Post by Carl Schwamberger » 15 Apr 2021 22:27

Michael Kenny wrote:
15 Apr 2021 21:22
The landings were planned. That is all reactions had to be anticipated and the events on the day were expected to be covered by the naval guns. They were there to counter any such attack on the beaches. Yet here we have frankly absurd debate as to how up to 6 Panzer Divisions could get close to the beaches undetected and once there survive the bombardment specifically created to disrupt/destroy any such attack.
I've gamed something like this twice. Even assuming the several armored div are directly behind the beaches, and not anticipated, the defense is still shredded. OTL it took barely two hours to defeat the beach defenses (Maybe three for OMAHA Beach.) Adding Panzer divisions stretched out to four, five, six,, even eight hours. Then the defenders and attackers were badly attritioned, but the Allied reinforcements arrive on schedule and defense has little left other than some second tier infantry corps to fight with. Assuming the defense strength & deployment is understood the defenders are attirtioned more & the attackers less.

It does not seem to matter much where you fight this battle on the beach, ten km inland, 30 km inland. The invaders come with massive firepower & the Germans come with a counter attack force designed to defeat the enemy with speed, shock, and a better machine gun.

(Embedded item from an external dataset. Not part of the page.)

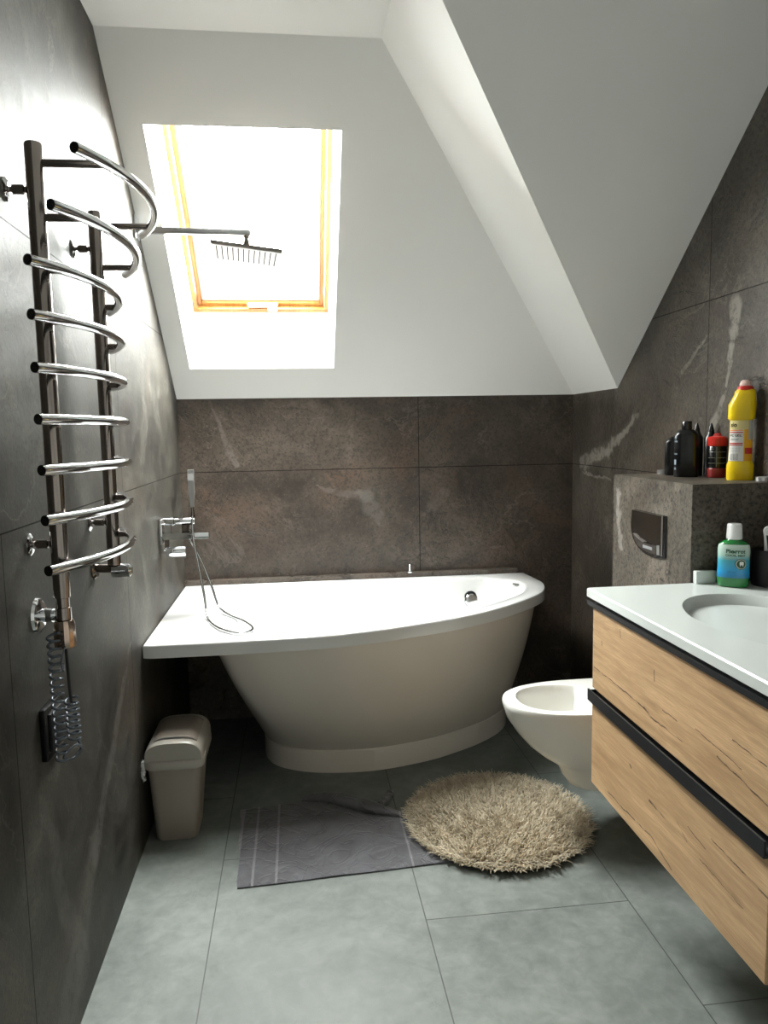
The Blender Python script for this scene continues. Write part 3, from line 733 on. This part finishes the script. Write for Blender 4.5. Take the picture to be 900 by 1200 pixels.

A examination of Geyers intended counter attack with massed armored divisions is useful. Originally hoped for on D+2 (the 8th) it was delayed through the 9th & then the 10th June. Aside from having to do most movement at night to avoid Allied air attacks the Panzer Gruppe traffic jammed itself with its vehicles (something not seen in the war-games the previous winter). The attack was further postponed when the Allies made a hefty air strike on the source of the unusual number of radio signals. Decryptions of those suggested a corps HQ organizing a major attack. Geyrs HQ was neutralized and the attack never launched.